Are you saying that Ukraine won't give Starlink a licence to operate over Crimea? Most, if not all, of the peninsula is in range of Starlink coverage based on ground stations in territory under the control of Ukraine.

Comment No need to wait for conduct (Score 1) 414

action would be taken only "when speech crosses into conduct."

This is the wrong place to draw the line. SCOTUS has ruled that speech that is "directed to inciting or producing imminent lawless action and is likely to incite or produce such action" can be outlawed.

Yes, I understand that the Universities are not governments and so aren't bound in the same way by the First Amendment. Nevertheless, they present themselves as beacons of free speech modelled on the same principles. They need to realise that there are limits, and that these are well short of waiting for incitement to genocide to turn into conduct.

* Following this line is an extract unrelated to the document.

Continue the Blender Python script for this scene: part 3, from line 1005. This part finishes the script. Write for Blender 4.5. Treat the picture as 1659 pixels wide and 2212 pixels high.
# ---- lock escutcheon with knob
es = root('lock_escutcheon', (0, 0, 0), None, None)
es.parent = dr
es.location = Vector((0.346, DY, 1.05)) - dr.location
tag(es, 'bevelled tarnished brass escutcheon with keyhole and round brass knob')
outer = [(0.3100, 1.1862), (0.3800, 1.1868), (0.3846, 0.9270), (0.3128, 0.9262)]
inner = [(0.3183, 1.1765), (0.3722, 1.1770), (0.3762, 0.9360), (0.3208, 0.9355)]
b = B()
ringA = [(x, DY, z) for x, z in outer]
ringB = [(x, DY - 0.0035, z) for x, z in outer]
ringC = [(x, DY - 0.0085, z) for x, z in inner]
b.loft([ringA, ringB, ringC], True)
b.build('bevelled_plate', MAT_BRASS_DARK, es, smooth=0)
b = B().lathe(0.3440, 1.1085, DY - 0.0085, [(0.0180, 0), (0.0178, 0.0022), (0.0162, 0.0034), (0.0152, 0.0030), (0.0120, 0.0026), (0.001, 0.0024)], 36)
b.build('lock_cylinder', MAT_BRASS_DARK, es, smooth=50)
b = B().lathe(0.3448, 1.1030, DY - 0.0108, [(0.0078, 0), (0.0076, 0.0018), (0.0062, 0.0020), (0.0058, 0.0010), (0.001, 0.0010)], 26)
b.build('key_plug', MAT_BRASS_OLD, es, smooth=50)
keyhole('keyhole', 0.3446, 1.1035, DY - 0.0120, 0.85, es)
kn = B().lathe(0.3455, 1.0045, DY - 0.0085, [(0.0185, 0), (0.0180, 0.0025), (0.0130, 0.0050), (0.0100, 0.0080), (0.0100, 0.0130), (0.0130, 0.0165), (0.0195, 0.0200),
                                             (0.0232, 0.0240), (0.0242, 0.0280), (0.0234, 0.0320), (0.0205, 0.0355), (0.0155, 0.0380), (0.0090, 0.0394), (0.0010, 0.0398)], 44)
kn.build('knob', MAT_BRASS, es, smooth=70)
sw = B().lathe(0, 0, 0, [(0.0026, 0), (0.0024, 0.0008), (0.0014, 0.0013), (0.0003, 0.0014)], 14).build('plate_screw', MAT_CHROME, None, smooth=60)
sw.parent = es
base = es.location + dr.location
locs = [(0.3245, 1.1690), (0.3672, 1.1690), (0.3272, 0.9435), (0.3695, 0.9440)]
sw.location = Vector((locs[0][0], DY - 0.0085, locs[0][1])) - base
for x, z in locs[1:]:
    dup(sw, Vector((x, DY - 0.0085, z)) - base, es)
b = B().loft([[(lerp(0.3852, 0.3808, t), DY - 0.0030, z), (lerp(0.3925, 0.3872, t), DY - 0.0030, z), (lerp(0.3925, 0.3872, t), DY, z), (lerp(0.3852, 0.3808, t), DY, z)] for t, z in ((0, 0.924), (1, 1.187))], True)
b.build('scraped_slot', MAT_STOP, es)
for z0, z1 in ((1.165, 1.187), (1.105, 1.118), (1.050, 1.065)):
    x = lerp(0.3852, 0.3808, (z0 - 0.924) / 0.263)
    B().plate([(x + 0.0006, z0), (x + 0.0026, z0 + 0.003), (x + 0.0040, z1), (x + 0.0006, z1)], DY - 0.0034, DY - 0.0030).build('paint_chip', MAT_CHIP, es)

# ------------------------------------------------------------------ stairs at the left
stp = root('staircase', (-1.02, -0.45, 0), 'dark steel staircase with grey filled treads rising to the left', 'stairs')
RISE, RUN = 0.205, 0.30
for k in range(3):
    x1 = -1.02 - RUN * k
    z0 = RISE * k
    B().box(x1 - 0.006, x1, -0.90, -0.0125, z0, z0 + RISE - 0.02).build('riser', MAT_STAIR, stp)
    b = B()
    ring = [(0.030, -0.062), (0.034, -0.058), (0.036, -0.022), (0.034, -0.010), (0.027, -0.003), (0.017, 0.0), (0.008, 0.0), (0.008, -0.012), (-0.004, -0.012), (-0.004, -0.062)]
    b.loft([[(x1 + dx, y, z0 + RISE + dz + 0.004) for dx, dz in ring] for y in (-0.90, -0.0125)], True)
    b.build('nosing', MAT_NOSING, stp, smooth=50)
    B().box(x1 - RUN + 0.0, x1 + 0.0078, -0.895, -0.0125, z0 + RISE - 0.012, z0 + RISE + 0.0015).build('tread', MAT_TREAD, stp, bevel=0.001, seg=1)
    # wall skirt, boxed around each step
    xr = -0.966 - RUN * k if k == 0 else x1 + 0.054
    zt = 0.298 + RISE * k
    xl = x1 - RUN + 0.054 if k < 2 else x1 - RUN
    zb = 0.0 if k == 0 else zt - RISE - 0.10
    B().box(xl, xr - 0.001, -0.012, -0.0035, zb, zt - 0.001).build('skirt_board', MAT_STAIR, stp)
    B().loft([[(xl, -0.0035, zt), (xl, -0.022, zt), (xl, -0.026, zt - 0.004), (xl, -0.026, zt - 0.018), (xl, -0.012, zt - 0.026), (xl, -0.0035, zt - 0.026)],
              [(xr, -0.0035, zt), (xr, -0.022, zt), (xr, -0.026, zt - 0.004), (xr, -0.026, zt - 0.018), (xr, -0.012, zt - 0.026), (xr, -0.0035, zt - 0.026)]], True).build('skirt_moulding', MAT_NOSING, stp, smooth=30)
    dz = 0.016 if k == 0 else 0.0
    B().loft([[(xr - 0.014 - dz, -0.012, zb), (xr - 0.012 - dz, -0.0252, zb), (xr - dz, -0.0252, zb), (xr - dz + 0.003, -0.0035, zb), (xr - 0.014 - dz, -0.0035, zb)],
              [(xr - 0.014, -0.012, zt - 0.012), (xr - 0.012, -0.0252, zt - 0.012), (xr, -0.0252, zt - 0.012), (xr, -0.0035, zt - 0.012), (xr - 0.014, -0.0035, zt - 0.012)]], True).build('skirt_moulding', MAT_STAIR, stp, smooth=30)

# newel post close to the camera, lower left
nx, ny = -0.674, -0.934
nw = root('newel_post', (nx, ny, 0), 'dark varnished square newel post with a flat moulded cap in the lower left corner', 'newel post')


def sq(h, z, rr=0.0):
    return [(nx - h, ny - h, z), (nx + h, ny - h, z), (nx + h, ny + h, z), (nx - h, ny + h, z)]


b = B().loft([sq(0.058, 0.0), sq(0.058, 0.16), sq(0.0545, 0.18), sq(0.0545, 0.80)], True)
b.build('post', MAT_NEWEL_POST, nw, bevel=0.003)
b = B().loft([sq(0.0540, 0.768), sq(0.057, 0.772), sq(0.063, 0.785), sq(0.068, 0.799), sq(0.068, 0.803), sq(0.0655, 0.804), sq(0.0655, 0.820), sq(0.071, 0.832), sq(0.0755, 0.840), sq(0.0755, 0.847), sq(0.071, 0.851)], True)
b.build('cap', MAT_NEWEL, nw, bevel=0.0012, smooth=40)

Comment Re:Proper solution: actual seconds passed (Score 1) 53

There are already continuous timescales like you describe, notably TAI. Leap seconds just increase the difference between TAI and UTC by 1. Computers should just keep TAI internally and maintain a list of leap seconds. When displaying something like a file modification date, stored as TAI, the computer can then use the list of leap seconds to convert to UTC. The computer then has to consult a historical list of "daylight savings time" rules to convert UTC to the local time of the relevant time zone.

Comment Re:What am I missing here? (Score 1) 53

You're assuming the rate of drift is constant but it's actually constantly increasing. The second we have matches the earth's rotation as at around 1900 but the earth continues to slow down so leap seconds, minutes, or hours will become more frequent as the years go by. This article estimates a 1 minute difference (relative to now) by 2076, an hour by 3023, and a full day by 7633.

Weirdly, we're currently going through a fast patch with one estimate that "we are almost as likely as not to experience a negative leap second in the next 12 years." We've never had a minute with only 59 seconds before so that's very likely to break some software.